Discussion Questions

  1. Karin Esterhammer describes her life on the alley as the only foreigner. How do you think the neighbors’ attitudes toward her affect her experience in the country?

 

  1. In what ways does being a foreigner in a Communist country restrict or free her actions?

 

  1. How would you feel about being watched by the police, i.e., listening to phone calls, reading your email.

 

  1. What are some of the primary differences between Vietnamese and American family life?

 

  1. Swan acts and thinks more Western than anyone else in the book. How has that change her view of her country?

 

  1. How has Western culture influenced and changed life in Vietnam?

 

  1. What were the factors that caused tension in the neighborhood about her presence?

 

  1. How do these influences change the way Americans are viewed?

 

  1. Does Karin Esterhammer view Vietnam differently at the end of her journey?

 

  1. How have her expectations about success and money been changed or confirmed by living with the poor?

 

 

About the Author

I was born in a backwater town in Oregon—Portland—where it rained steadily throughout my entire childhood. Because I couldn’t go outside to play, I read everything within reach. The next time I looked up, 18 years of my life had passed, so I went to college in Boston and got a degree in journalism, figuring it would be a long, enduring career because—of course—people will ALWAYS read newspapers.

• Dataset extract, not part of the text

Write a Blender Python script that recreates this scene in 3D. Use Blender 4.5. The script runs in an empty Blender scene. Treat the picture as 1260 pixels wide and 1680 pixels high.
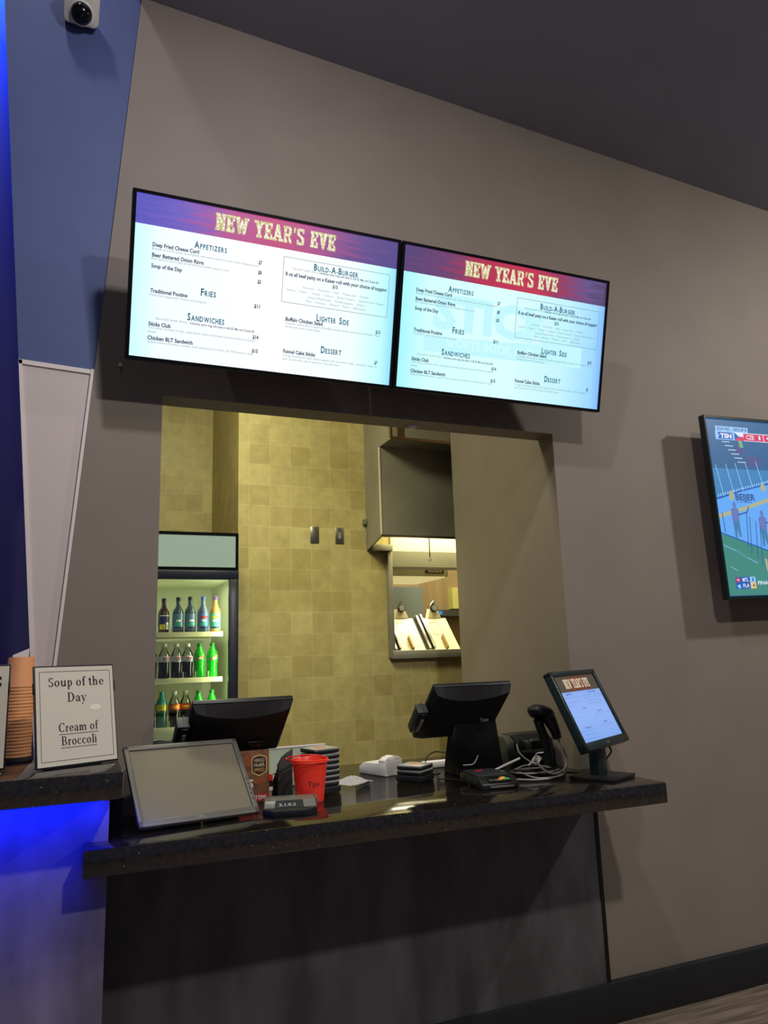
import bpy, bmesh, math, random
from mathutils import Matrix, Vector
random.seed(7)
PI = math.pi
SC = bpy.context.scene
COL = SC.collection

# ---------------------------------------------------------------- camera, light, exposure
def make_camera():
    f, p, y, r = 1223.4722, .1911, .3929, -.0315
    fw = Vector((math.sin(y)*math.cos(p), math.cos(y)*math.cos(p), math.sin(p)))
    rt = Vector((math.cos(y), -math.sin(y), 0)); up = rt.cross(fw)
    r2 = rt*math.cos(r) + up*math.sin(r); u2 = -rt*math.sin(r) + up*math.cos(r)
    cd = bpy.data.cameras.new('camera'); co = bpy.data.objects.new('camera', cd); COL.objects.link(co)
    cd.sensor_fit = 'HORIZONTAL'; cd.sensor_width = 36; cd.lens = f/1260*36
    cd.clip_start = .05; cd.clip_end = 60
    m = Matrix((( r2.x, u2.x, -fw.x, -.1269), (r2.y, u2.y, -fw.y, -2.877), (r2.z, u2.z, -fw.z, 1.5291), (0, 0, 0, 1)))
    co.matrix_world = m
    SC.camera = co
make_camera()

def lin(c): return tuple(((v/255)/12.92 if v/255 <= .04045 else ((v/255+.055)/1.055)**2.4) for v in c)
def area(name, loc, target, size, power, color, size_y=None, spread=PI):
    ld = bpy.data.lights.new(name, 'AREA'); lo = bpy.data.objects.new(name, ld); COL.objects.link(lo)
    ld.shape = 'RECTANGLE'; ld.size = size; ld.size_y = size_y or size; ld.energy = power; ld.color = color; ld.spread = spread
    lo.location = loc
    lo.rotation_euler = (Vector(target)-Vector(loc)).to_track_quat('-Z', 'Y').to_euler()
    return lo
W = bpy.data.worlds.new('world'); SC.world = W; W.use_nodes = True
W.node_tree.nodes['Background'].inputs[0].default_value = (.68, .75, 1, 1)
W.node_tree.nodes['Background'].inputs[1].default_value = .082
area('hall_downlight_near_wall', (.45, -1.75, 4.2), (.45, -.55, 1.2), .14, 27, (.97, .93, 1))
area('hall_downlight_behind', (1.35, -3.4, 4.1), (1.35, -2.9, 0), .16, 80, (1, .95, .86))
area('hall_downlight_left', (-.55, -.68, 5.35), (-.45, -.35, 3), .14, 9, (.88, .88, 1))
area('hall_downlight_right', (4.6, -1.9, 3.95), (4.4, -.7, 1.0), .16, 64, (1, .95, .88))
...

I worked at the Los Angeles Times as an editor, writer, and travel columnist for 15 years. In between, I published essays in the books Chocolate for a Woman’s Spirit and Chocolate for a Mother’s Heart. And—this is a little bit embarrassing—I won a Harlequin Books romance essay contest. 


I have also written for numerous publications, including Asia Life magazine;  Chicago Tribune; Baltimore Sun; Christian Science Monitor; Augusta Chronicle; Los Angeles Daily News; Orlando Sentinel; The Standard—China’s Business Newspaper; and earlier in my career, a bunch of tiny newspapers across the country that I’m pretty sure still owe me money.